**SOURCE DATA**
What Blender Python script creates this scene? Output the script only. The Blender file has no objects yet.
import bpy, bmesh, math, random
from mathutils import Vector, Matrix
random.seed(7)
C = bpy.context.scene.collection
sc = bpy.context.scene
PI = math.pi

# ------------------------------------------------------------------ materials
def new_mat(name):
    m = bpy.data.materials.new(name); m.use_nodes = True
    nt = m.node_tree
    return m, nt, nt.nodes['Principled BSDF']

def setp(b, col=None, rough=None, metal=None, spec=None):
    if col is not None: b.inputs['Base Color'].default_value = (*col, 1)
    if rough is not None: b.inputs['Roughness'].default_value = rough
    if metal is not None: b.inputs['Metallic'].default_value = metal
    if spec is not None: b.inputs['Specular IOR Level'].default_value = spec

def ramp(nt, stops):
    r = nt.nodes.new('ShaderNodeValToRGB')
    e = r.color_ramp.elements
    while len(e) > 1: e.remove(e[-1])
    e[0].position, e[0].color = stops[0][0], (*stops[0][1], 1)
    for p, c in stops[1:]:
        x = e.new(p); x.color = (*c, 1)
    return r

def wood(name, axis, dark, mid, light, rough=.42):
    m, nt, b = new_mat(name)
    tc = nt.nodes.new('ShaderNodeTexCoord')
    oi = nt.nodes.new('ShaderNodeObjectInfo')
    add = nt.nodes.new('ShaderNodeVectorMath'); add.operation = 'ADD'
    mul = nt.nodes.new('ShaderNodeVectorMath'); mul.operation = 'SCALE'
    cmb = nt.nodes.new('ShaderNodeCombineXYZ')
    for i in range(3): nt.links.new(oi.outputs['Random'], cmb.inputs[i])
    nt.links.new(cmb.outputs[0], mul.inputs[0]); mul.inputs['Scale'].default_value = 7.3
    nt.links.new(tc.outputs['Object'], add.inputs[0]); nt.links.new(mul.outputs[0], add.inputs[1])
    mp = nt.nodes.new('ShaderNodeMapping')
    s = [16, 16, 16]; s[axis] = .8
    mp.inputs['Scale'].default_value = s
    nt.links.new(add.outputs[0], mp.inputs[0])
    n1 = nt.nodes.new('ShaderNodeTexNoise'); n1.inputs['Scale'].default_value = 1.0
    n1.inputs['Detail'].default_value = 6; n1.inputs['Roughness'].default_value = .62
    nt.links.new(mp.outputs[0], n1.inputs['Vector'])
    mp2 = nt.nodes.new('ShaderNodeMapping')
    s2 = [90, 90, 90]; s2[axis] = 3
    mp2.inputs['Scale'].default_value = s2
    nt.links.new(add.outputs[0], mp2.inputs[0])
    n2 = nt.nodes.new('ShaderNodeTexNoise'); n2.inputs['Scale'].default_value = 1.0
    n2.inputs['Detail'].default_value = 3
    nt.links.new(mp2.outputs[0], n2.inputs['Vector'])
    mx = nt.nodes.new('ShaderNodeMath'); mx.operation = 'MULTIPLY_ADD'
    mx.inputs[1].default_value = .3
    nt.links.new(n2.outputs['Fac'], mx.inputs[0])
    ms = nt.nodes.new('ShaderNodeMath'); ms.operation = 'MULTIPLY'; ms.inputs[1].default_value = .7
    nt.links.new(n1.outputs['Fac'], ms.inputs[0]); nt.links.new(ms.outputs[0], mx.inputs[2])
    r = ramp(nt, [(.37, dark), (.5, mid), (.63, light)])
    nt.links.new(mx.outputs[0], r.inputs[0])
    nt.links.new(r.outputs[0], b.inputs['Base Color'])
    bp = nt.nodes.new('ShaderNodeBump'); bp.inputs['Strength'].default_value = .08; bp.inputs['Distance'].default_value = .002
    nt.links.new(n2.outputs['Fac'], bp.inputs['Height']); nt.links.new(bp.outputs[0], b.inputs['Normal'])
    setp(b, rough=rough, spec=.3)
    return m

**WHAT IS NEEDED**
Print only the lines that run from the start of the listing to the line bearing "return m, nt, nt.nodes['Principled BSDF']"; please keep the first line and that last one, exactly as they appear.

**SOLUTION BELOW**
What Blender Python script creates this scene? Output the script only. The Blender file has no objects yet.
import bpy, bmesh, math, random
from mathutils import Vector, Matrix
random.seed(7)
C = bpy.context.scene.collection
sc = bpy.context.scene
PI = math.pi

# ------------------------------------------------------------------ materials
def new_mat(name):
    m = bpy.data.materials.new(name); m.use_nodes = True
    nt = m.node_tree
    return m, nt, nt.nodes['Principled BSDF']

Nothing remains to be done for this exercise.